* [TASK DESCRIPTION] Can all of these lines be returned exactly?

* [GIVEN RECORDS]
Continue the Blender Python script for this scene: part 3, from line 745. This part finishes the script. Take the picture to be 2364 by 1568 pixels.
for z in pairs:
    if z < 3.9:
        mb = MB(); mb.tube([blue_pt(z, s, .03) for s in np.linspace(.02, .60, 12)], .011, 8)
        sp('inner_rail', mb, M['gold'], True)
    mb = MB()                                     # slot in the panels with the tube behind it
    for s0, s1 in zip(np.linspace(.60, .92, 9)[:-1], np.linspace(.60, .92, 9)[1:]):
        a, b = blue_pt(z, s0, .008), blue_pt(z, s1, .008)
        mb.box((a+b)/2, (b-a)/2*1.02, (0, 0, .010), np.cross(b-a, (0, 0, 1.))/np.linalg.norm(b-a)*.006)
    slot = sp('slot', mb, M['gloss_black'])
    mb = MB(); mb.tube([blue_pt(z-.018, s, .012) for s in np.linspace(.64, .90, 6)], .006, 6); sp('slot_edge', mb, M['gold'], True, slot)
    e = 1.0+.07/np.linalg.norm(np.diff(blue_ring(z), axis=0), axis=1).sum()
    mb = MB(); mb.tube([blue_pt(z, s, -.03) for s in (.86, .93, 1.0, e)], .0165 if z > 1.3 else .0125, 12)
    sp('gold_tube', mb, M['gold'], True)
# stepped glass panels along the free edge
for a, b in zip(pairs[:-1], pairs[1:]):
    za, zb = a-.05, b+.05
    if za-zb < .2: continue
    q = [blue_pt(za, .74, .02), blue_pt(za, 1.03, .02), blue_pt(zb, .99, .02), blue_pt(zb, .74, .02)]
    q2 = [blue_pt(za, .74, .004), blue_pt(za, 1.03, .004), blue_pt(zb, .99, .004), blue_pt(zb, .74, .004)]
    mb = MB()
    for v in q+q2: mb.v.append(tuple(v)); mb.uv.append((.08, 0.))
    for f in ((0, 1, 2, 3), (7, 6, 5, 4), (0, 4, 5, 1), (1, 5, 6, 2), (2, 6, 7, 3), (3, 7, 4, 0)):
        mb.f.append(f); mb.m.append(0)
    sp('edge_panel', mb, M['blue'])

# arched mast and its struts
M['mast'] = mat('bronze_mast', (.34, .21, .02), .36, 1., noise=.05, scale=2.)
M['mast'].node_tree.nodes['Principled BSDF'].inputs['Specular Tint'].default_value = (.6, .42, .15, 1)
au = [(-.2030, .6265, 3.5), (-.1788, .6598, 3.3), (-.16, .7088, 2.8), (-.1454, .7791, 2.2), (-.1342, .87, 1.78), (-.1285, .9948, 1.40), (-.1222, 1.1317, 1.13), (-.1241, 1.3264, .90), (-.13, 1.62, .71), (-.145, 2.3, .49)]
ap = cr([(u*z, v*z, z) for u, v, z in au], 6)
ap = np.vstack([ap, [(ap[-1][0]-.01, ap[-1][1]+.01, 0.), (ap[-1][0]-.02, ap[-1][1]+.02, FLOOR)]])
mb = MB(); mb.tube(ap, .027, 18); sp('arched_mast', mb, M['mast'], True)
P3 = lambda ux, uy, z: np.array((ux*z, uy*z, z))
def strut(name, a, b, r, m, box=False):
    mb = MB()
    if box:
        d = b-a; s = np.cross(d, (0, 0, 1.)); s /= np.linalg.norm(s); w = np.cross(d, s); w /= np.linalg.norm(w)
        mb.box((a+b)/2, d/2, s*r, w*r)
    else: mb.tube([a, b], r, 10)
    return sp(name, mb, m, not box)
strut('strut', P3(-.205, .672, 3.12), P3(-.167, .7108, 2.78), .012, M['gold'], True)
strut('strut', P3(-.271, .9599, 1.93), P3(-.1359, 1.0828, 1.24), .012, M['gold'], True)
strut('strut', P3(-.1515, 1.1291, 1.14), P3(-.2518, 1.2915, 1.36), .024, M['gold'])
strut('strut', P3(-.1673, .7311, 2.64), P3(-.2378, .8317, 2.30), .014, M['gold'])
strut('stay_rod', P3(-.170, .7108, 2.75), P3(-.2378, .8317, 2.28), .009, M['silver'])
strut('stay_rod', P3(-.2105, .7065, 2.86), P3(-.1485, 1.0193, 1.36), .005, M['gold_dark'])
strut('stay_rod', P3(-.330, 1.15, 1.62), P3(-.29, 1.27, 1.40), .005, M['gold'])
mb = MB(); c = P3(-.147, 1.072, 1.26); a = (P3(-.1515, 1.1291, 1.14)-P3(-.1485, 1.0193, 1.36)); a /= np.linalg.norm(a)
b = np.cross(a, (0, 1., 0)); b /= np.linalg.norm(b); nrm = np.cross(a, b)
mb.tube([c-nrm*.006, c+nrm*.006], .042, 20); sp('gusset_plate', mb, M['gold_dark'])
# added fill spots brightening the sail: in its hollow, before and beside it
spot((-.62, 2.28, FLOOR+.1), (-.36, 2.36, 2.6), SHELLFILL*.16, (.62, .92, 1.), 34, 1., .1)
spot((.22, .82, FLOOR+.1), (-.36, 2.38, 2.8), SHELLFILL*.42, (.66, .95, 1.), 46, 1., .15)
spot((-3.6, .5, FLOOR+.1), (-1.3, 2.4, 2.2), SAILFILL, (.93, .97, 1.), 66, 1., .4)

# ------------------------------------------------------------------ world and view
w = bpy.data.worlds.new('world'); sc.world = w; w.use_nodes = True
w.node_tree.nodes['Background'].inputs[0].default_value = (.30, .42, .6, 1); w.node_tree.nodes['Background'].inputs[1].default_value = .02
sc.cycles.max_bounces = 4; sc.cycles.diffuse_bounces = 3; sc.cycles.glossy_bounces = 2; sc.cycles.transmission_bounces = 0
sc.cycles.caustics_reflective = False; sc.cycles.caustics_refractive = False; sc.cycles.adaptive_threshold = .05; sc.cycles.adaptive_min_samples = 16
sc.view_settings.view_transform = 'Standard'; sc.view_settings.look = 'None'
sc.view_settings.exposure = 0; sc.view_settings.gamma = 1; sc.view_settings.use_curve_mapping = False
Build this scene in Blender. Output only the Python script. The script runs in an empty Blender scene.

* [TASK RESPONSE]
Continue the Blender Python script for this scene: part 3, from line 745. This part finishes the script. Take the picture to be 2364 by 1568 pixels.
for z in pairs:
    if z < 3.9:
        mb = MB(); mb.tube([blue_pt(z, s, .03) for s in np.linspace(.02, .60, 12)], .011, 8)
        sp('inner_rail', mb, M['gold'], True)
    mb = MB()                                     # slot in the panels with the tube behind it
    for s0, s1 in zip(np.linspace(.60, .92, 9)[:-1], np.linspace(.60, .92, 9)[1:]):
        a, b = blue_pt(z, s0, .008), blue_pt(z, s1, .008)
        mb.box((a+b)/2, (b-a)/2*1.02, (0, 0, .010), np.cross(b-a, (0, 0, 1.))/np.linalg.norm(b-a)*.006)
    slot = sp('slot', mb, M['gloss_black'])
    mb = MB(); mb.tube([blue_pt(z-.018, s, .012) for s in np.linspace(.64, .90, 6)], .006, 6); sp('slot_edge', mb, M['gold'], True, slot)
    e = 1.0+.07/np.linalg.norm(np.diff(blue_ring(z), axis=0), axis=1).sum()
    mb = MB(); mb.tube([blue_pt(z, s, -.03) for s in (.86, .93, 1.0, e)], .0165 if z > 1.3 else .0125, 12)
    sp('gold_tube', mb, M['gold'], True)
# stepped glass panels along the free edge
for a, b in zip(pairs[:-1], pairs[1:]):
    za, zb = a-.05, b+.05
    if za-zb < .2: continue
    q = [blue_pt(za, .74, .02), blue_pt(za, 1.03, .02), blue_pt(zb, .99, .02), blue_pt(zb, .74, .02)]
    q2 = [blue_pt(za, .74, .004), blue_pt(za, 1.03, .004), blue_pt(zb, .99, .004), blue_pt(zb, .74, .004)]
    mb = MB()
    for v in q+q2: mb.v.append(tuple(v)); mb.uv.append((.08, 0.))
    for f in ((0, 1, 2, 3), (7, 6, 5, 4), (0, 4, 5, 1), (1, 5, 6, 2), (2, 6, 7, 3), (3, 7, 4, 0)):
        mb.f.append(f); mb.m.append(0)
    sp('edge_panel', mb, M['blue'])

# arched mast and its struts
M['mast'] = mat('bronze_mast', (.34, .21, .02), .36, 1., noise=.05, scale=2.)
M['mast'].node_tree.nodes['Principled BSDF'].inputs['Specular Tint'].default_value = (.6, .42, .15, 1)
au = [(-.2030, .6265, 3.5), (-.1788, .6598, 3.3), (-.16, .7088, 2.8), (-.1454, .7791, 2.2), (-.1342, .87, 1.78), (-.1285, .9948, 1.40), (-.1222, 1.1317, 1.13), (-.1241, 1.3264, .90), (-.13, 1.62, .71), (-.145, 2.3, .49)]
ap = cr([(u*z, v*z, z) for u, v, z in au], 6)
ap = np.vstack([ap, [(ap[-1][0]-.01, ap[-1][1]+.01, 0.), (ap[-1][0]-.02, ap[-1][1]+.02, FLOOR)]])
mb = MB(); mb.tube(ap, .027, 18); sp('arched_mast', mb, M['mast'], True)
P3 = lambda ux, uy, z: np.array((ux*z, uy*z, z))
def strut(name, a, b, r, m, box=False):
    mb = MB()
    if box:
        d = b-a; s = np.cross(d, (0, 0, 1.)); s /= np.linalg.norm(s); w = np.cross(d, s); w /= np.linalg.norm(w)
        mb.box((a+b)/2, d/2, s*r, w*r)
    else: mb.tube([a, b], r, 10)
    return sp(name, mb, m, not box)
strut('strut', P3(-.205, .672, 3.12), P3(-.167, .7108, 2.78), .012, M['gold'], True)
strut('strut', P3(-.271, .9599, 1.93), P3(-.1359, 1.0828, 1.24), .012, M['gold'], True)
strut('strut', P3(-.1515, 1.1291, 1.14), P3(-.2518, 1.2915, 1.36), .024, M['gold'])
strut('strut', P3(-.1673, .7311, 2.64), P3(-.2378, .8317, 2.30), .014, M['gold'])
strut('stay_rod', P3(-.170, .7108, 2.75), P3(-.2378, .8317, 2.28), .009, M['silver'])
strut('stay_rod', P3(-.2105, .7065, 2.86), P3(-.1485, 1.0193, 1.36), .005, M['gold_dark'])
strut('stay_rod', P3(-.330, 1.15, 1.62), P3(-.29, 1.27, 1.40), .005, M['gold'])
mb = MB(); c = P3(-.147, 1.072, 1.26); a = (P3(-.1515, 1.1291, 1.14)-P3(-.1485, 1.0193, 1.36)); a /= np.linalg.norm(a)
b = np.cross(a, (0, 1., 0)); b /= np.linalg.norm(b); nrm = np.cross(a, b)
mb.tube([c-nrm*.006, c+nrm*.006], .042, 20); sp('gusset_plate', mb, M['gold_dark'])
# added fill spots brightening the sail: in its hollow, before and beside it
spot((-.62, 2.28, FLOOR+.1), (-.36, 2.36, 2.6), SHELLFILL*.16, (.62, .92, 1.), 34, 1., .1)
spot((.22, .82, FLOOR+.1), (-.36, 2.38, 2.8), SHELLFILL*.42, (.66, .95, 1.), 46, 1., .15)
spot((-3.6, .5, FLOOR+.1), (-1.3, 2.4, 2.2), SAILFILL, (.93, .97, 1.), 66, 1., .4)

# ------------------------------------------------------------------ world and view
w = bpy.data.worlds.new('world'); sc.world = w; w.use_nodes = True
w.node_tree.nodes['Background'].inputs[0].default_value = (.30, .42, .6, 1); w.node_tree.nodes['Background'].inputs[1].default_value = .02
sc.cycles.max_bounces = 4; sc.cycles.diffuse_bounces = 3; sc.cycles.glossy_bounces = 2; sc.cycles.transmission_bounces = 0
sc.cycles.caustics_reflective = False; sc.cycles.caustics_refractive = False; sc.cycles.adaptive_threshold = .05; sc.cycles.adaptive_min_samples = 16
sc.view_settings.view_transform = 'Standard'; sc.view_settings.look = 'None'
sc.view_settings.exposure = 0; sc.view_settings.gamma = 1; sc.view_settings.use_curve_mapping = False
Build this scene in Blender. Output only the Python script. The script runs in an empty Blender scene.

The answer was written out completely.